● Information supplied

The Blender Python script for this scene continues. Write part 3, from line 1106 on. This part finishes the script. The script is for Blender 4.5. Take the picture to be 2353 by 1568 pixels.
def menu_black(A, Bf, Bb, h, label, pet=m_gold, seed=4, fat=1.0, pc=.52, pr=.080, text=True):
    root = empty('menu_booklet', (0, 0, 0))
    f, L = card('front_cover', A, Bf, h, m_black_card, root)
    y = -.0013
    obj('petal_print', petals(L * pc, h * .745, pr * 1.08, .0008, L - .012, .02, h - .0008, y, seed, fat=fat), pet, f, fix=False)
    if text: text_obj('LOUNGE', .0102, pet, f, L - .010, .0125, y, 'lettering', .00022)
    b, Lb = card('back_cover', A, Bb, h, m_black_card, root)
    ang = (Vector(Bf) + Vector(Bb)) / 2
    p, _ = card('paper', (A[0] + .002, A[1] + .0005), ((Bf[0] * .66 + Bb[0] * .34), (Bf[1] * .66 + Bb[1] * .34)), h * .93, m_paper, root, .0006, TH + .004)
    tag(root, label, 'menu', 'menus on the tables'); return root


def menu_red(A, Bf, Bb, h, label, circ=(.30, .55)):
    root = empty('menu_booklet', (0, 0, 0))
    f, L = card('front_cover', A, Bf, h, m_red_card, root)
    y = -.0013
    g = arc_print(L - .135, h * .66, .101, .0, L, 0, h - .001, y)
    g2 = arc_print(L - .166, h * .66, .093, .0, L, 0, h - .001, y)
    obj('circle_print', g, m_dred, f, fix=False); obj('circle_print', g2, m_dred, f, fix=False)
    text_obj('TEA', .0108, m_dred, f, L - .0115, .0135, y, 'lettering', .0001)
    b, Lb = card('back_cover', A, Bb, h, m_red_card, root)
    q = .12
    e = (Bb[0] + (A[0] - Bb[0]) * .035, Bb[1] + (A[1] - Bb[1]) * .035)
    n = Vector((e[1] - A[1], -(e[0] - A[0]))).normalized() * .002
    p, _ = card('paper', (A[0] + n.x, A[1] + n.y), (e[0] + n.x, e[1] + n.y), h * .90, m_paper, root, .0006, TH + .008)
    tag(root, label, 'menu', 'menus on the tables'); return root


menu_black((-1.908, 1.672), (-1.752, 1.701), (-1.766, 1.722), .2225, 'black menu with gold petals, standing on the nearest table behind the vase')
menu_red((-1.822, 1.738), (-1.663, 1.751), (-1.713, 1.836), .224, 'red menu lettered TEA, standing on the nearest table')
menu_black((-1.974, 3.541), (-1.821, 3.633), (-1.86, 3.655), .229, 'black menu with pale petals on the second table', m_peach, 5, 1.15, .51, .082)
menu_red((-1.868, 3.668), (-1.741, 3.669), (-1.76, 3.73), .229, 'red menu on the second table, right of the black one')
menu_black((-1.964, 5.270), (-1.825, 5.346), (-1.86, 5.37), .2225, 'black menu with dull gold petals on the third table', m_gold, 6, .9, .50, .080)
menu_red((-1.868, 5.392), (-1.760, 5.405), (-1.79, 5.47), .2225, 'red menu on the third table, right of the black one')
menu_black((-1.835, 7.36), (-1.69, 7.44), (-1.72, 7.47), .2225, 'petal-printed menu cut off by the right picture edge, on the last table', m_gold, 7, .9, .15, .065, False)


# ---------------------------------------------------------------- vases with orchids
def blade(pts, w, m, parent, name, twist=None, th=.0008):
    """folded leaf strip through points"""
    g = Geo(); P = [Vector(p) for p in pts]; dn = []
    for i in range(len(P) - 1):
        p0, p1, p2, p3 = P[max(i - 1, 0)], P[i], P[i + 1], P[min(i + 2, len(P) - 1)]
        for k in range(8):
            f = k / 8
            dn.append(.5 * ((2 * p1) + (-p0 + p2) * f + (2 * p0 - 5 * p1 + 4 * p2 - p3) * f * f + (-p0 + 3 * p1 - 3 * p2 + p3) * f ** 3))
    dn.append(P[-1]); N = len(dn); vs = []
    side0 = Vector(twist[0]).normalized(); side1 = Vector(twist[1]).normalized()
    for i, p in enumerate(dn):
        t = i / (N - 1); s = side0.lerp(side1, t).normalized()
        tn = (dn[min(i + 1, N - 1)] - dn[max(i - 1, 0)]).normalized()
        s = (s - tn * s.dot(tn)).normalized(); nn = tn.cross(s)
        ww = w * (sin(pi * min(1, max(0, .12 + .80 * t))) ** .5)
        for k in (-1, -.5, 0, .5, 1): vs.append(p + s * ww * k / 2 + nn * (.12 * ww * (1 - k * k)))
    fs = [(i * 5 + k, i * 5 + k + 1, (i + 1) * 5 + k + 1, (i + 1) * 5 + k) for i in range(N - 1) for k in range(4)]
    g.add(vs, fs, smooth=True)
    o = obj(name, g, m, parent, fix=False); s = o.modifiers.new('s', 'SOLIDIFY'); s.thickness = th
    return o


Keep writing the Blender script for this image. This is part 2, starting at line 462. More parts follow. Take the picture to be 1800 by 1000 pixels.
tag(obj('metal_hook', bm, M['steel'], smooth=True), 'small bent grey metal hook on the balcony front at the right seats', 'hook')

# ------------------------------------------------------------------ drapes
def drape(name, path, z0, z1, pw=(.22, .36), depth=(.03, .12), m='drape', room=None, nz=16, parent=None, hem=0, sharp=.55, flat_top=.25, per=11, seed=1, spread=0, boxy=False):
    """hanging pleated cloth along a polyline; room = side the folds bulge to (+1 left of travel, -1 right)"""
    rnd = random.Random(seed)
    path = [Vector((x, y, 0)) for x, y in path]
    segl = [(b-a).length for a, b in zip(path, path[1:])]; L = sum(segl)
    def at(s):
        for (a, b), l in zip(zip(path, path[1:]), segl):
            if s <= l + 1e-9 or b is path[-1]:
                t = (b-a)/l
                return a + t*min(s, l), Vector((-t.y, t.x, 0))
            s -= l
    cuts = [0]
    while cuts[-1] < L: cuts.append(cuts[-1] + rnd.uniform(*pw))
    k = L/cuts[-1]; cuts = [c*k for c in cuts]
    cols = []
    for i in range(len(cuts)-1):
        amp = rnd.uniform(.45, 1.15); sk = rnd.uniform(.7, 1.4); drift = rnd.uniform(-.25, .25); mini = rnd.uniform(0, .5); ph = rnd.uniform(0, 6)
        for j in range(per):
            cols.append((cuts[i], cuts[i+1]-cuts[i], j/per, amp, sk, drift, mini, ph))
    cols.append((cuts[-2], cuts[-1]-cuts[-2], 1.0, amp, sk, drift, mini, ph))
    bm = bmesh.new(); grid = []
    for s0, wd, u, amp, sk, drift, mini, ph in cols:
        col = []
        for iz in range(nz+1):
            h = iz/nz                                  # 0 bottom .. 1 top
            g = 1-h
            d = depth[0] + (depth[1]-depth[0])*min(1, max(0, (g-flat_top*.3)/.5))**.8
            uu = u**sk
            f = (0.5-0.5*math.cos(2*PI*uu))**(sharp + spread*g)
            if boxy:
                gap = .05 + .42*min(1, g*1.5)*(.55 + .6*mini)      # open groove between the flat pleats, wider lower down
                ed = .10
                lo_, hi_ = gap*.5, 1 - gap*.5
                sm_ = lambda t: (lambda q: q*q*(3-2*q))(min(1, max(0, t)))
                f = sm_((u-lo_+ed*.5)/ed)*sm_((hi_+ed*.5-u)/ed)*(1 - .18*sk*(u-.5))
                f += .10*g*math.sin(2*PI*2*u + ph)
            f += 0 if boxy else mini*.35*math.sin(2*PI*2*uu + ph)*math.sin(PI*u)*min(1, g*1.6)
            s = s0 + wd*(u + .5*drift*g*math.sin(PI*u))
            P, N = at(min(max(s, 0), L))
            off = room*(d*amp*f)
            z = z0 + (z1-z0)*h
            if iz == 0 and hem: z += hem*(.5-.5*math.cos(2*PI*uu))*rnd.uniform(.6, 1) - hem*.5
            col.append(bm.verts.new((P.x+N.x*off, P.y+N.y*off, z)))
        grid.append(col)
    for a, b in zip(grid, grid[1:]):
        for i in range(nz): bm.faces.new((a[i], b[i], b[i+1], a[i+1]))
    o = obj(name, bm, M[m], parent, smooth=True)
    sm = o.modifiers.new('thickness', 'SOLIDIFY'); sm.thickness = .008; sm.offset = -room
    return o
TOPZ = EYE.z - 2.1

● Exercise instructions
All lines above from the one containing "Keep writing the" to the one containing "tag(obj('metal_hook', bm, M['steel'], smooth=True), 'small" must be repeated exactly, both lines included, and no others.

● Exercise solution
Keep writing the Blender script for this image. This is part 2, starting at line 462. More parts follow. Take the picture to be 1800 by 1000 pixels.
tag(obj('metal_hook', bm, M['steel'], smooth=True), 'small bent grey metal hook on the balcony front at the right seats', 'hook')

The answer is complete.